Обычно краеугольным камнем партийного руководства считают подбор и расстановку кадров в госаппарате. Это далеко не так. Назначение всех мало-мальски значимых начальников, разумеется, дело очень важное, но партфункционеры недолго оставались бы в своих креслах, если бы слишком доверились кадрам, подобранным по своему образу и подобию. Кадровая работа была существенной, но отнюдь не главной составляющей деятельности партии. Власть базировалась на гораздо более хитрых принципах, призванных гарантировать стабильность власти аппарата в целом и ее защиту от всяких неожиданностей со стороны как отдельных чиновников, так и их групп.
Благополучие партийно-государственного аппарата от генсека до инструктора райкома, от председателя КГБ СССР до колхозного бригадира основывалось на том, что все сколько-нибудь значимые решения во всех областях жизни могли приниматься только партией в лице ее соответствующего комитета. В этом и заключались высшие интересы советского государства, определяющие принципы организации и деятельности власти. Основой партийно-государственного строительства являлась четко отлаженная система механизмов, включающая множество независимых друг от друга структур, имеющих разрешительные, запретительные, контролирующие и сигнализирующие функции.

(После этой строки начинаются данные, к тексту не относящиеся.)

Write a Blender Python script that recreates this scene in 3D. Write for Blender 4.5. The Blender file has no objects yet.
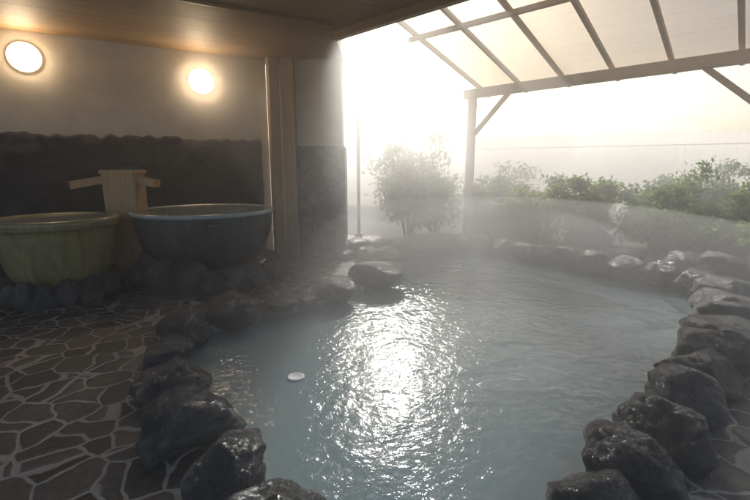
import bpy, bmesh, math, random
from mathutils import Vector, Matrix, noise
R = math.radians
scene = bpy.context.scene
scene.view_settings.view_transform = 'Standard'
scene.view_settings.look = 'None'
scene.view_settings.exposure = 0
col = scene.collection

# ------------------------------------------------------------ helpers
def mat_new(name):
    m = bpy.data.materials.new(name); m.use_nodes = True
    nt = m.node_tree; nt.nodes.clear()
    out = nt.nodes.new('ShaderNodeOutputMaterial')
    return m, nt, out
def N(nt, typ, **kw):
    n = nt.nodes.new(typ)
    for k, v in kw.items():
        if k in n.inputs: n.inputs[k].default_value = v
        else: setattr(n, k, v)
    return n
def ramp(nt, fac, stops):
    r = nt.nodes.new('ShaderNodeValToRGB')
    e = r.color_ramp.elements
    while len(e) < len(stops): e.new(0.5)
    for i, (p, c) in enumerate(stops):
        e[i].position = p; e[i].color = (c[0], c[1], c[2], 1)
    nt.links.new(fac, r.inputs[0]); return r
def coords(nt, scale=(1, 1, 1), rot=(0, 0, 0), world=False):
    if world:
        g = nt.nodes.new('ShaderNodeNewGeometry'); o = g.outputs['Position']
    else:
        g = nt.nodes.new('ShaderNodeTexCoord'); o = g.outputs['Object']
    mp = nt.nodes.new('ShaderNodeMapping')
    mp.inputs['Scale'].default_value = scale; mp.inputs['Rotation'].default_value = rot
    nt.links.new(o, mp.inputs[0]); return mp.outputs[0]
def noise_n(nt, vec, scale, detail=5, rough=.6, dist=0):
    n = N(nt, 'ShaderNodeTexNoise', Scale=scale, Detail=detail, Roughness=rough, Distortion=dist)
    nt.links.new(vec, n.inputs['Vector']); return n
def bsdf(nt, out, rough=.5, color=None, spec=.5):
    b = nt.nodes.new('ShaderNodeBsdfPrincipled')
    b.inputs['Roughness'].default_value = rough
    b.inputs['Specular IOR Level'].default_value = spec
    if color: b.inputs['Base Color'].default_value = (*color, 1)
    nt.links.new(b.outputs[0], out.inputs[0]); return b
def bump(nt, b, h, strength=.5, dist=.02, prev=None):
    n = N(nt, 'ShaderNodeBump', Strength=strength, Distance=dist)
    nt.links.new(h, n.inputs['Height'])
    if prev: nt.links.new(prev.outputs[0], n.inputs['Normal'])
    nt.links.new(n.outputs[0], b.inputs['Normal']); return n
def new_obj(name, bm, mat=None, smooth=False, parent=None, loc=None):
    me = bpy.data.meshes.new(name); bm.to_mesh(me); bm.free()
    o = bpy.data.objects.new(name, me); col.objects.link(o)
    if mat: me.materials.append(mat)
    if smooth:
        for p in me.polygons: p.use_smooth = True
    if parent: o.parent = parent
    if loc: o.location = loc
    return o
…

Так, если бы военный комендант решил самовольно увеличить количество, качество и активность патрулей на улицах города, об этом сразу же, независимо друг от друга, просигнализируют как минимум военная контрразведка КГБ, территориальные органы КГБ и МВД. Получив сигналы, партия квалифицирует подобную самодеятельность как попытку военного переворота и немедленно примет меры.
Принципы партийно-государственного строительства, в отличие от показушных идеологических, являлись не мнимыми, а истинными, соблюдались свято, поскольку малейшие отступления от них карались строго и неотвратимо. Движущей силой властных механизмов была борьба за власть. Так, любой начальник управления в КГБ СССР твердо знал, что не успеет он задумать совершить что-либо за спиной партии, как собственный заместитель сразу настучит на него в ЦК и займет его место. Благодаря этому советский режим благополучно пережил неисчислимое количество предсказаний неминуемого краха.
Именно поэтому и в критические, и в сверхкритические моменты своей истории советская власть была надежно гарантирована от всяких неожиданностей со стороны своих силовых структур. Поэтому у нас не было и не могло быть ни одной попытки государственного переворота. Даже при неоднократных массовых уничтожениях высшего и среднего командного состава армии и КГБ. Поэтому партруководство страны никогда не получало от своей доблестной военной разведки вместо портфеля с импортными секретами портфель с бомбой. В отличие от Гитлера. И вряд ли какого советского маршала, объезжающего где-нибудь в Желтых Водах выстроившееся на бескрайней взлетной полосе аэродрома воинство в запыленных голубых беретах, могла терзать мысль: а не спустить ли всю эту рать на своих товарищей по Политбюро? Подобные мысли тут же гнали от греха подальше – не дай Бог, заподозрит кто из ближайшего окружения.
Организация органами КГБ втайне от ЦК бегства за границу уличенного в измене чиновника, входящего в номенклатуру ЦК, – это, по партийным стандартам, не попытка государственного переворота, это его завершающая стадия. За такое партия и наказания-то придумать не успела. В советском государстве чиновникам прощалось многое. Могли простить даже 10 лет работы на английскую разведку. Но нарушение аппаратных принципов, гарантирующих стабильность власти, не прощалось никому – ни генсеку, ни колхозному бригадиру.